-- START RECORDED DATA --
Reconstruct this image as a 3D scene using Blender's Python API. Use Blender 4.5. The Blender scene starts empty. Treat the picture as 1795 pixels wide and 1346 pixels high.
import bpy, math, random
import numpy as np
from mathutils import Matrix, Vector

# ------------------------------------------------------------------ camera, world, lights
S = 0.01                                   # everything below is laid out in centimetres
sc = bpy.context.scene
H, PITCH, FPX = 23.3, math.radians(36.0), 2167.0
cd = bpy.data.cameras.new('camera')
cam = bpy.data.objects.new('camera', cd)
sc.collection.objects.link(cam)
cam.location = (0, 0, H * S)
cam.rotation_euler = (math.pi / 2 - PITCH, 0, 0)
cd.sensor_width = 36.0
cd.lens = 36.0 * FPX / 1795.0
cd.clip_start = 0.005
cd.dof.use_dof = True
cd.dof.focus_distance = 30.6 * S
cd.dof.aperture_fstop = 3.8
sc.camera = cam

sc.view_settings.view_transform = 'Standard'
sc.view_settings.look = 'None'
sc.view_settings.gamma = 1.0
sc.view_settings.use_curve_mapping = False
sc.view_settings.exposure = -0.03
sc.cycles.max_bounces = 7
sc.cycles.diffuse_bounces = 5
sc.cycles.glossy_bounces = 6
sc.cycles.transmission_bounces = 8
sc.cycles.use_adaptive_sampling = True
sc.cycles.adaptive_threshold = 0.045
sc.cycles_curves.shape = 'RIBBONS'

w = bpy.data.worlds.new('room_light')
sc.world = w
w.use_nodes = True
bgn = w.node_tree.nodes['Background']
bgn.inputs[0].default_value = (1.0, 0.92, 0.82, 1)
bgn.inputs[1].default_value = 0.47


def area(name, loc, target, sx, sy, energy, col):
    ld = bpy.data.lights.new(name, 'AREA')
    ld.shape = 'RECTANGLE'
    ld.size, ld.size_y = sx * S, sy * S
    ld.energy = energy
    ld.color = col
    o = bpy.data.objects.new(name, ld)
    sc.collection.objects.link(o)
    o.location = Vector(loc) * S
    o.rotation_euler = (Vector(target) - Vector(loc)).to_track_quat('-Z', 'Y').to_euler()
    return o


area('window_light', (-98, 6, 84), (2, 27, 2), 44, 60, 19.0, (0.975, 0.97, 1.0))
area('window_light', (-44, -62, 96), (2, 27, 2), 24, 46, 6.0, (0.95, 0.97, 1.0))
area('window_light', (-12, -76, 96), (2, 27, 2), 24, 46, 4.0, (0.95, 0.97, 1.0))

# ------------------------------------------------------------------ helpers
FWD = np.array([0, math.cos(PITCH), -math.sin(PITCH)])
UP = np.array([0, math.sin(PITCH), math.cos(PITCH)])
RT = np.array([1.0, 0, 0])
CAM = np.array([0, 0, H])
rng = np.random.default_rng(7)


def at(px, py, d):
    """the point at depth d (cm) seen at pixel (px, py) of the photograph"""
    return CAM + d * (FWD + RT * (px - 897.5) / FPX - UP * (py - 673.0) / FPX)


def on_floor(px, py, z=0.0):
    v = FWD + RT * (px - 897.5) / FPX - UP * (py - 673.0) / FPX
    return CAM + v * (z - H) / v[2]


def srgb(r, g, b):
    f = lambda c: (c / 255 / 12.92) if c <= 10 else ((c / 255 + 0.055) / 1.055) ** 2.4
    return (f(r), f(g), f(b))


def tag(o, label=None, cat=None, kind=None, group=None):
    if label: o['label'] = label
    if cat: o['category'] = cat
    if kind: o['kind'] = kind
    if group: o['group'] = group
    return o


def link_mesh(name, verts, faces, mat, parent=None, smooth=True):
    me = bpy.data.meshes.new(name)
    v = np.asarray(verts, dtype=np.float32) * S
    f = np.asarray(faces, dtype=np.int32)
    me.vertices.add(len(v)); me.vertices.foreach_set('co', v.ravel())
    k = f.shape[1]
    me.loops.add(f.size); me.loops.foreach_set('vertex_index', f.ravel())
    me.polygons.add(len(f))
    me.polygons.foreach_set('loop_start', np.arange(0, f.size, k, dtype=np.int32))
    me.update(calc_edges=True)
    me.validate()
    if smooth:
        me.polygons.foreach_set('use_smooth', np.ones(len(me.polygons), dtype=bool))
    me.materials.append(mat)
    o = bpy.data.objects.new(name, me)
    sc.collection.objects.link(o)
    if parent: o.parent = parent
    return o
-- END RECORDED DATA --
EXERCISE AIM
Quote each line of the listing above exactly.

REPLY TO THE TASK
Reconstruct this image as a 3D scene using Blender's Python API. Use Blender 4.5. The Blender scene starts empty. Treat the picture as 1795 pixels wide and 1346 pixels high.
import bpy, math, random
import numpy as np
from mathutils import Matrix, Vector

# ------------------------------------------------------------------ camera, world, lights
S = 0.01                                   # everything below is laid out in centimetres
sc = bpy.context.scene
H, PITCH, FPX = 23.3, math.radians(36.0), 2167.0
cd = bpy.data.cameras.new('camera')
cam = bpy.data.objects.new('camera', cd)
sc.collection.objects.link(cam)
cam.location = (0, 0, H * S)
cam.rotation_euler = (math.pi / 2 - PITCH, 0, 0)
cd.sensor_width = 36.0
cd.lens = 36.0 * FPX / 1795.0
cd.clip_start = 0.005
cd.dof.use_dof = True
cd.dof.focus_distance = 30.6 * S
cd.dof.aperture_fstop = 3.8
sc.camera = cam

sc.view_settings.view_transform = 'Standard'
sc.view_settings.look = 'None'
sc.view_settings.gamma = 1.0
sc.view_settings.use_curve_mapping = False
sc.view_settings.exposure = -0.03
sc.cycles.max_bounces = 7
sc.cycles.diffuse_bounces = 5
sc.cycles.glossy_bounces = 6
sc.cycles.transmission_bounces = 8
sc.cycles.use_adaptive_sampling = True
sc.cycles.adaptive_threshold = 0.045
sc.cycles_curves.shape = 'RIBBONS'

w = bpy.data.worlds.new('room_light')
sc.world = w
w.use_nodes = True
bgn = w.node_tree.nodes['Background']
bgn.inputs[0].default_value = (1.0, 0.92, 0.82, 1)
bgn.inputs[1].default_value = 0.47


def area(name, loc, target, sx, sy, energy, col):
    ld = bpy.data.lights.new(name, 'AREA')
    ld.shape = 'RECTANGLE'
    ld.size, ld.size_y = sx * S, sy * S
    ld.energy = energy
    ld.color = col
    o = bpy.data.objects.new(name, ld)
    sc.collection.objects.link(o)
    o.location = Vector(loc) * S
    o.rotation_euler = (Vector(target) - Vector(loc)).to_track_quat('-Z', 'Y').to_euler()
    return o


area('window_light', (-98, 6, 84), (2, 27, 2), 44, 60, 19.0, (0.975, 0.97, 1.0))
area('window_light', (-44, -62, 96), (2, 27, 2), 24, 46, 6.0, (0.95, 0.97, 1.0))
area('window_light', (-12, -76, 96), (2, 27, 2), 24, 46, 4.0, (0.95, 0.97, 1.0))

# ------------------------------------------------------------------ helpers
FWD = np.array([0, math.cos(PITCH), -math.sin(PITCH)])
UP = np.array([0, math.sin(PITCH), math.cos(PITCH)])
RT = np.array([1.0, 0, 0])
CAM = np.array([0, 0, H])
rng = np.random.default_rng(7)


def at(px, py, d):
    """the point at depth d (cm) seen at pixel (px, py) of the photograph"""
    return CAM + d * (FWD + RT * (px - 897.5) / FPX - UP * (py - 673.0) / FPX)


def on_floor(px, py, z=0.0):
    v = FWD + RT * (px - 897.5) / FPX - UP * (py - 673.0) / FPX
    return CAM + v * (z - H) / v[2]


def srgb(r, g, b):
    f = lambda c: (c / 255 / 12.92) if c <= 10 else ((c / 255 + 0.055) / 1.055) ** 2.4
    return (f(r), f(g), f(b))


def tag(o, label=None, cat=None, kind=None, group=None):
    if label: o['label'] = label
    if cat: o['category'] = cat
    if kind: o['kind'] = kind
    if group: o['group'] = group
    return o


def link_mesh(name, verts, faces, mat, parent=None, smooth=True):
    me = bpy.data.meshes.new(name)
    v = np.asarray(verts, dtype=np.float32) * S
    f = np.asarray(faces, dtype=np.int32)
    me.vertices.add(len(v)); me.vertices.foreach_set('co', v.ravel())
    k = f.shape[1]
    me.loops.add(f.size); me.loops.foreach_set('vertex_index', f.ravel())
    me.polygons.add(len(f))
    me.polygons.foreach_set('loop_start', np.arange(0, f.size, k, dtype=np.int32))
    me.update(calc_edges=True)
    me.validate()
    if smooth:
        me.polygons.foreach_set('use_smooth', np.ones(len(me.polygons), dtype=bool))
    me.materials.append(mat)
    o = bpy.data.objects.new(name, me)
    sc.collection.objects.link(o)
    if parent: o.parent = parent
    return o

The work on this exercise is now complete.